-- START OF MATERIAL TO PROCESS --

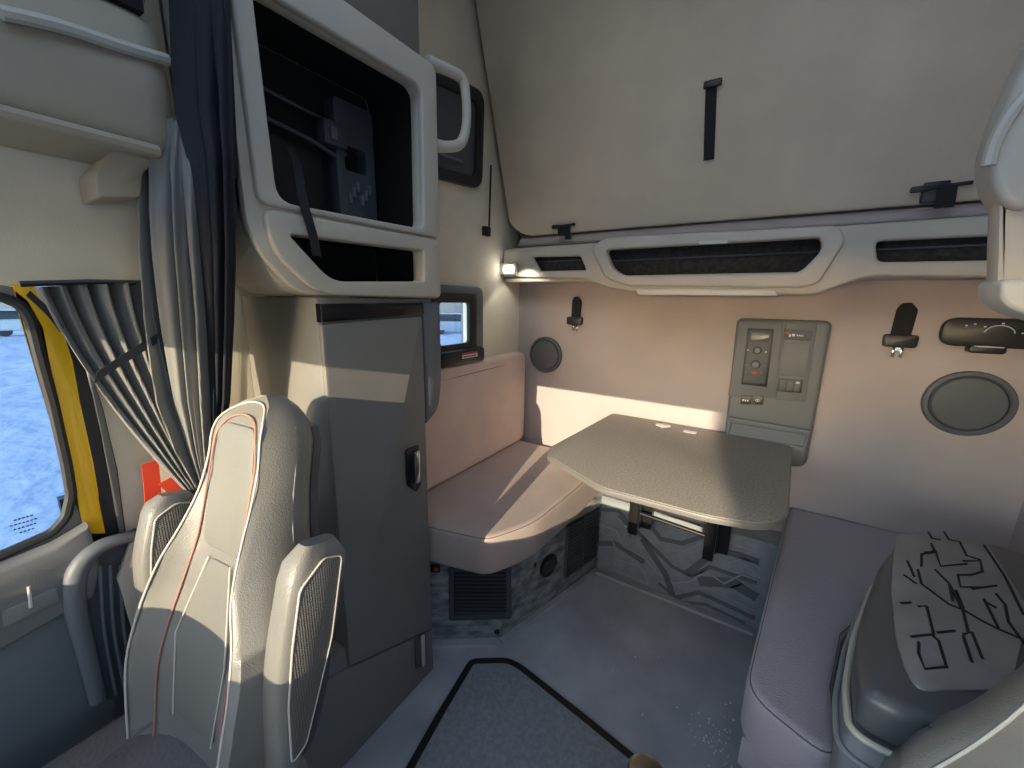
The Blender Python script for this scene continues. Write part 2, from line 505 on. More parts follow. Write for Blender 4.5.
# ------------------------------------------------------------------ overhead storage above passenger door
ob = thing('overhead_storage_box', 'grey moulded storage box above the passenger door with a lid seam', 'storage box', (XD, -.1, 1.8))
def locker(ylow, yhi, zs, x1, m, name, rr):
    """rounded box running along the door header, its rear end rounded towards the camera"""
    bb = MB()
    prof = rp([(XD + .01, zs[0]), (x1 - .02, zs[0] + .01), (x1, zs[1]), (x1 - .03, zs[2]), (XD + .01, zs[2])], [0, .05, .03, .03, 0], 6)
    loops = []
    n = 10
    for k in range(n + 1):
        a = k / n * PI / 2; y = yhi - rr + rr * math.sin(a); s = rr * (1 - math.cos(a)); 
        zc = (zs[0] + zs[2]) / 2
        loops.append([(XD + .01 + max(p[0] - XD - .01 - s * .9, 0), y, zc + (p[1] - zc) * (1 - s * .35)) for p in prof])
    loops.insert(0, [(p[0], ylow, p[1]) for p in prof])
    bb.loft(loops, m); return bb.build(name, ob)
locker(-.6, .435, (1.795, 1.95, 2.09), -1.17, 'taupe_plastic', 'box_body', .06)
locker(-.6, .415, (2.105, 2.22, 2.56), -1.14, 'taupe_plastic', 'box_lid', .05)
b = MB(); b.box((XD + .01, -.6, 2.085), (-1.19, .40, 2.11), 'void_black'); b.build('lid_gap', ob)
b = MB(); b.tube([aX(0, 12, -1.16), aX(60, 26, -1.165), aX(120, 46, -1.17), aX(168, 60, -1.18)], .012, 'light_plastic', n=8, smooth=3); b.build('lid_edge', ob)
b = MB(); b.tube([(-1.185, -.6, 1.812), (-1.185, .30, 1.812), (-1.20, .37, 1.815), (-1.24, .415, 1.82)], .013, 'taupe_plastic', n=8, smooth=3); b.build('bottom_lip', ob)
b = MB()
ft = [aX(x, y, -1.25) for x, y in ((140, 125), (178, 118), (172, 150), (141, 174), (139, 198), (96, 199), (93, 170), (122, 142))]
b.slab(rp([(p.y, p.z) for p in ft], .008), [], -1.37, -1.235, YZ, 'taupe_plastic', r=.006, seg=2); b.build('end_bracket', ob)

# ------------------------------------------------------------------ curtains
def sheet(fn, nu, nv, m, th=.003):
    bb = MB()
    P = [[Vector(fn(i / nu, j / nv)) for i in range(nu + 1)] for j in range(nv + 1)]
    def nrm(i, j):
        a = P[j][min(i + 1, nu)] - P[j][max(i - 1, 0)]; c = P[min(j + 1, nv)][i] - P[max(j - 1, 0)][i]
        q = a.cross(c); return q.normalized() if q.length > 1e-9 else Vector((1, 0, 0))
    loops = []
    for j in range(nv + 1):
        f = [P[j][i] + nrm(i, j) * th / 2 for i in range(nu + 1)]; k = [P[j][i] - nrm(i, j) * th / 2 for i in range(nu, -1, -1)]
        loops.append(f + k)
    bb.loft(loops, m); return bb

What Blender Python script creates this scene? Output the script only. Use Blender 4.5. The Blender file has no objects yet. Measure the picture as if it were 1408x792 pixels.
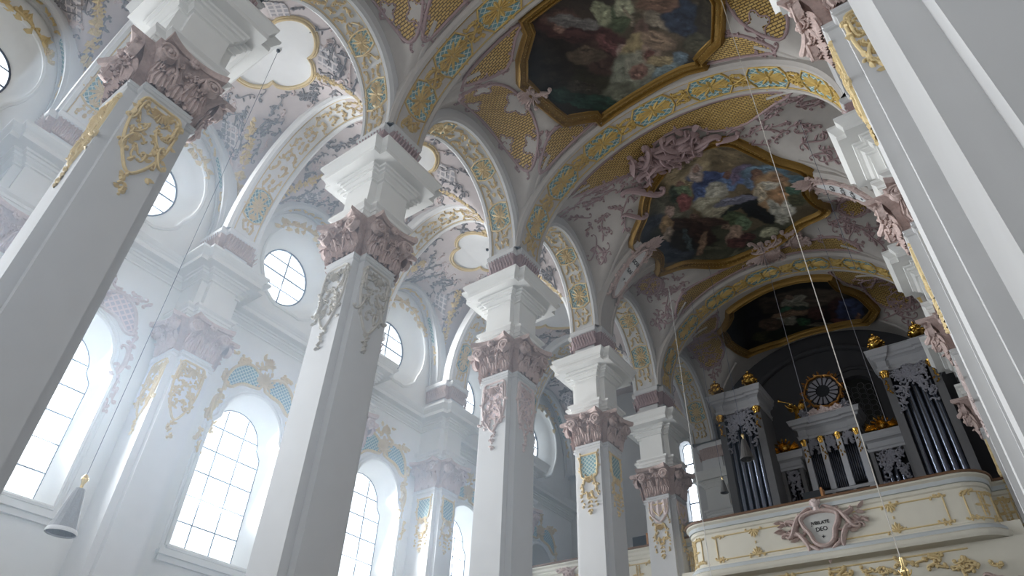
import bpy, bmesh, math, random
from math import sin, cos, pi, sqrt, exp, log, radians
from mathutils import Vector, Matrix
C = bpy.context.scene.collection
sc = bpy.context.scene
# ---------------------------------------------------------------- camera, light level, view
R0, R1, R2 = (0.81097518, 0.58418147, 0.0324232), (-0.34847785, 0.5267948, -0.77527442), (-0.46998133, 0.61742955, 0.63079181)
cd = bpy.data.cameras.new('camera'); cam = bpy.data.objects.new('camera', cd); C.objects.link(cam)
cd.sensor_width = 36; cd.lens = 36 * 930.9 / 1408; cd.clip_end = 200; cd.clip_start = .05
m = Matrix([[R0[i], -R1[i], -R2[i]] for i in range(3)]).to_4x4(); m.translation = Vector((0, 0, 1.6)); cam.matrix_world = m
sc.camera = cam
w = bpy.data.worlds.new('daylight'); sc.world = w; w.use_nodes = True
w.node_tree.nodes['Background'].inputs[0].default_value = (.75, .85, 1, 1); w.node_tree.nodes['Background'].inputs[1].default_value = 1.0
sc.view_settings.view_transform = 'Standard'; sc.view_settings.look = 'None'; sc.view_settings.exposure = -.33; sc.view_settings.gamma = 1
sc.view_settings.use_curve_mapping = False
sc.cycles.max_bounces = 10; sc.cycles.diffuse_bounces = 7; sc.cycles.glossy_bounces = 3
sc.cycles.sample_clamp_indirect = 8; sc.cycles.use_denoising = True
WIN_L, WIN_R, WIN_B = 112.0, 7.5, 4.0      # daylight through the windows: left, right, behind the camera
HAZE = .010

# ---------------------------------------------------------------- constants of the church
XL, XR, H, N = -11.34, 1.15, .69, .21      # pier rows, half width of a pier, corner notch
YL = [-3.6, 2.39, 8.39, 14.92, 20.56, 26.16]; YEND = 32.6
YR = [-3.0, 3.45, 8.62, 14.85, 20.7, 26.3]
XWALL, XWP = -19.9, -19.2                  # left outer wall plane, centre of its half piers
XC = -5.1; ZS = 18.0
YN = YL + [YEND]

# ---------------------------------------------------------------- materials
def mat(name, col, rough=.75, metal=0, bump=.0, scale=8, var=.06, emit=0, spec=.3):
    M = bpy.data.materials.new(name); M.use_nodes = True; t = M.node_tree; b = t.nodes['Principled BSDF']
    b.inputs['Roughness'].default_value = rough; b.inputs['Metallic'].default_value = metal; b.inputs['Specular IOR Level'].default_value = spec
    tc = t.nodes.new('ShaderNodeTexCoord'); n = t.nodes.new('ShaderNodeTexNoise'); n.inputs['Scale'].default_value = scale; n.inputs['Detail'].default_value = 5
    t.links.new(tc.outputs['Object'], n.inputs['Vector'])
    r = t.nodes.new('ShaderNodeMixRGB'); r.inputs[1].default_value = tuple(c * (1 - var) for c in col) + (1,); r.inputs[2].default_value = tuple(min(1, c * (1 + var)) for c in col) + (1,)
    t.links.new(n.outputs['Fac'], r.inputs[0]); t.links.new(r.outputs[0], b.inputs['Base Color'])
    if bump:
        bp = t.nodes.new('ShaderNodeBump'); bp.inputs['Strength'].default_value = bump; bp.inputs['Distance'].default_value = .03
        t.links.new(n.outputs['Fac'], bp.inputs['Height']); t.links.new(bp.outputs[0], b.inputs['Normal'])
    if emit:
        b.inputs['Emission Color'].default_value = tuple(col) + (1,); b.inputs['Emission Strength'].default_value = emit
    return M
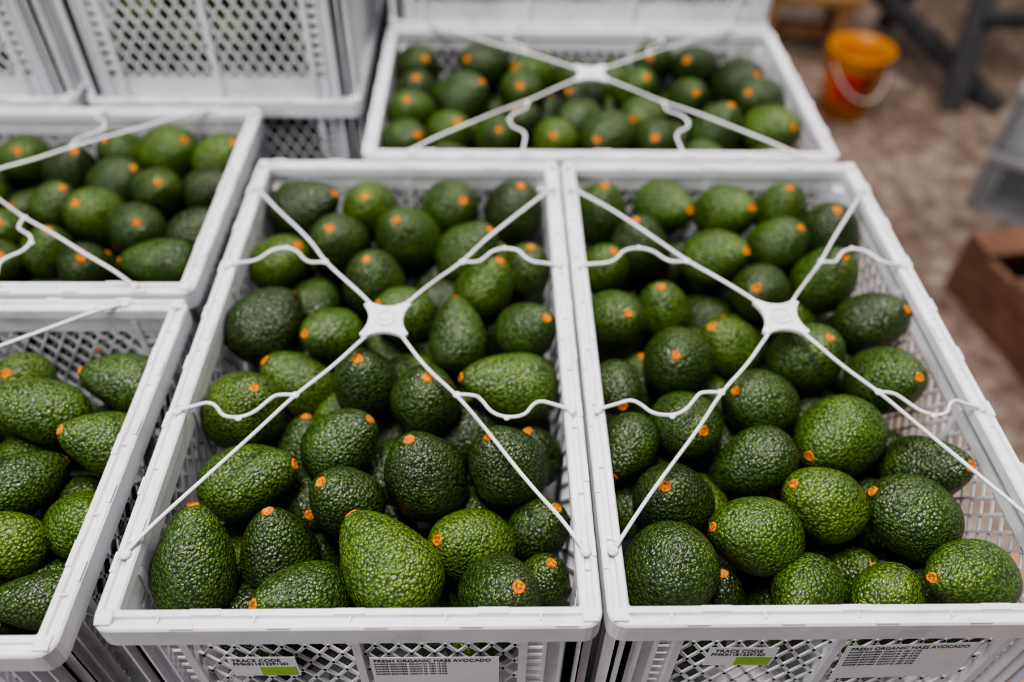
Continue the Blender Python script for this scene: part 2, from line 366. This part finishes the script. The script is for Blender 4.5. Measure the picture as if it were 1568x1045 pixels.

-- END OF MATERIAL TO PROCESS --

» GIVEN PROBLEM
Your answer should be a single number: the count of lines in the material above that contain "part".

» FULL ANSWER
2